GABRIEL ALBIAC-EL DEBATE
  • ¿De verdad no ve el fiscal general atisbo alguno de apología del terrorismo en las palabras de Sánchez Pérez-Castejón?
¿Abrirá la fiscalía española un procedimiento por apología del terrorismo contra el presidente del gobierno, Pedro Sánchez Pérez-Castejón?
Porque, hablemos en rigor: la ley orgánica 10/1995 –elaborada por un gobierno socialista– tipifica, en su artículo 578, ese delito: «el enaltecimiento o la justificación públicos de los delitos comprendidos en los artículos 572 a 577 o de quienes hayan participado en su ejecución, o la realización de actos que entrañen descrédito, menosprecio o humillación de las víctimas de los delitos terroristas o de sus familiares, se castigará con la pena de prisión de uno a tres años y multa de doce a dieciocho meses».

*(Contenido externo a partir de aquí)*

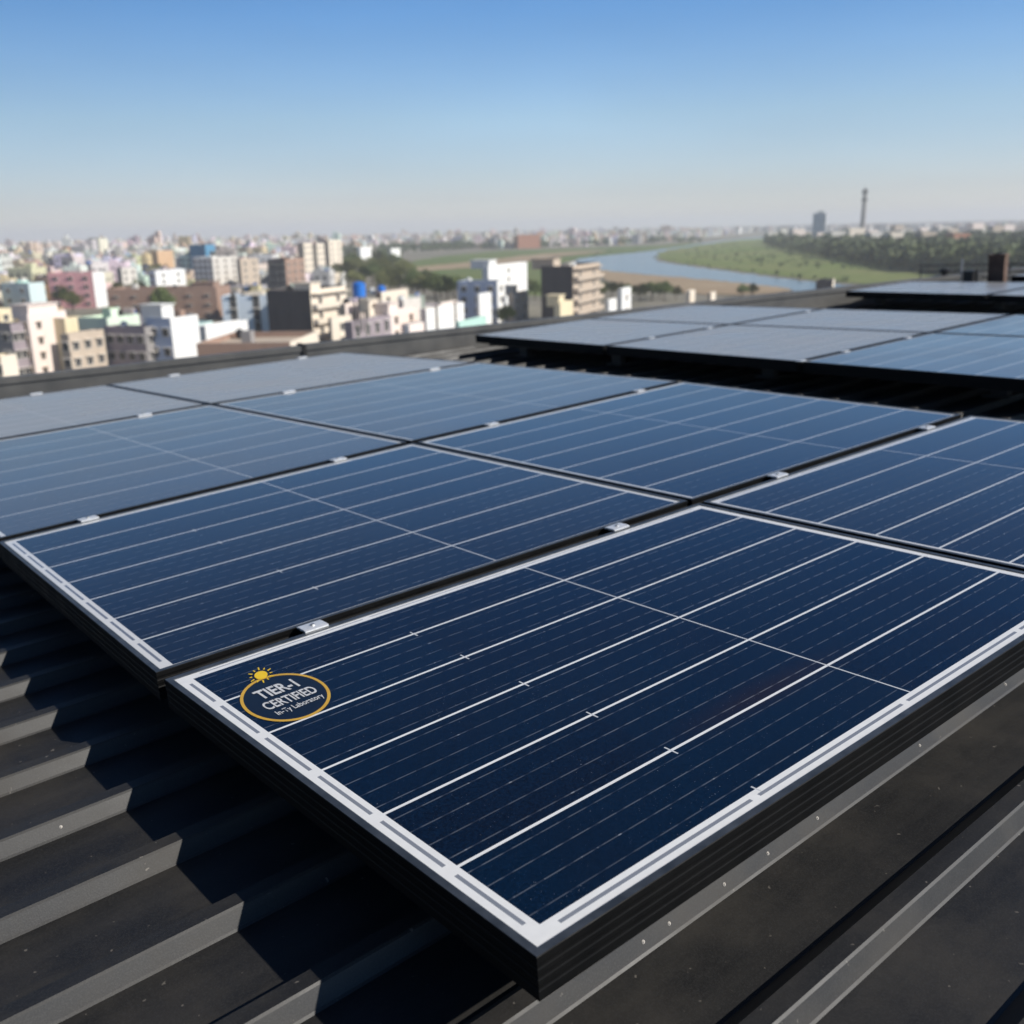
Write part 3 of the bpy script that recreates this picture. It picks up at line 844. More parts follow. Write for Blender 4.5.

Y nada, en tal norma, pone al jefe del ejecutivo por encima de sus constricciones: delinque un presidente del gobierno, exactamente igual que delinque un barrendero. E igual de apología es la que se hace de una banda de asesinos en España que la que halaga a una banda de asesinos en el Cercano Oriente.
¿O será que asesinar judíos es menos terrorismo?
Hamás, organización terrorista atroz, quizá la más atroz de cuantas se mueven hoy por las alcantarillas de este mundo agonizante, agradeció anteayer su fraterna complicidad al presidente español Pedro Sánchez, así como a su homónimo belga: «Apreciamos la postura clara y audaz del primer ministro español Pedro Sánchez, que condenó las matanzas indiscriminadas del Estado ocupante contra civiles en la Franja, y apuntó la posibilidad de que su país reconozca unilateralmente el Estado palestino, si la Unión Europea no da este paso». ¿Es demasiado pedir que el fiscal general del reino active las acciones previstas por la ley y pase a pedir responsabilidades a ese tal Pedro Sánchez, en quien los terroristas de Hamás acaban de exaltar a su apologeta confeso? Y, mientras no lo haga, que nadie venga a contarme historias de igualdad ante la ley en este desgarrado país nuestro.
Sánchez Pérez-Castejón ha promovido el mayor conflicto diplomático, desde que España e Israel –único país plenamente democrático en el Cercano Oriente– establecieron relaciones en 1986. Imaginemos lo que el ciudadano español sentiría si un primer ministro, digamos sueco, o polaco, o finés, o británico, o del último bantustán perdido, defendiera el legítimo derecho de los asesinos de Atocha o de las Ramblas a despedazar a cuantos infieles españoles les viniera en gana, a violar a tantas cuantas ciudadanas españolas les apeteciera antes de ejecutarlas, a sacar a los fetos de las barrigas de las embarazadas, a quemar vivos a los granjeros en sus casas, a ametrallar a los asistentes a un concierto al aire libre…, y a filmar todo eso para luego exhibirlo en sus entrañables redes sociales. Y a quedar impunes. Es exactamente lo que acaba de hacer Pedro Sánchez en Tel-Aviv. Más que justificada está la reacción del ministro de exteriores de Israel frente a tal canallada: «No olvidaremos quién nos apoya en estos tiempos y quién apoya a una organización terrorista asesina».
Ser un sujeto indigno sólo afecta al individuo que se envilece. Deliberada y voluntariamente. Ejercer una indignidad desde la altura impune del Estado, es enfangarnos a todos cuantos, pagando nuestros impuestos, mantenemos el chiringuito a flote. Un sujeto que actúa así, no es que no sea digno de gobernar, es que no es digno de ser mirado a la cara.
Sugiero por ello a los ciudadanos españoles que se sumen a un ruego solemne. E inatacablemente razonable. Que el doctor Sánchez, y las señoritas Belarra, Montero y Díaz, instalen su residencia en el territorio que sus admiradores de Hamás administran. Serán recibidos allí como cómplices y amigos. Siempre y cuando su obediencia al islam sea perfecta. A lo mejor, les gusta: incluso a las flamígeras cantoras del sólo sí es sí. Al cabo, hay gente que tiene gustos de lo más raro. Y de lo más masoquista. Están en su derecho. Pero que hagan, de una vez, el maldito favor de dejar de ofendernos a todos. Y, ya de paso, que renuncien a cobrar el sueldo –o la pensión– que les pagamos.
¿De verdad –de verdad– no ve el fiscal general atisbo alguno de apología del terrorismo en las palabras de Sánchez Pérez-Castejón? Los demás, sí. Convendría a los fiscales hacerse un par de preguntas serias delante del espejo. Sé que no es agradable. Pero menos lo es rumiar este silencio.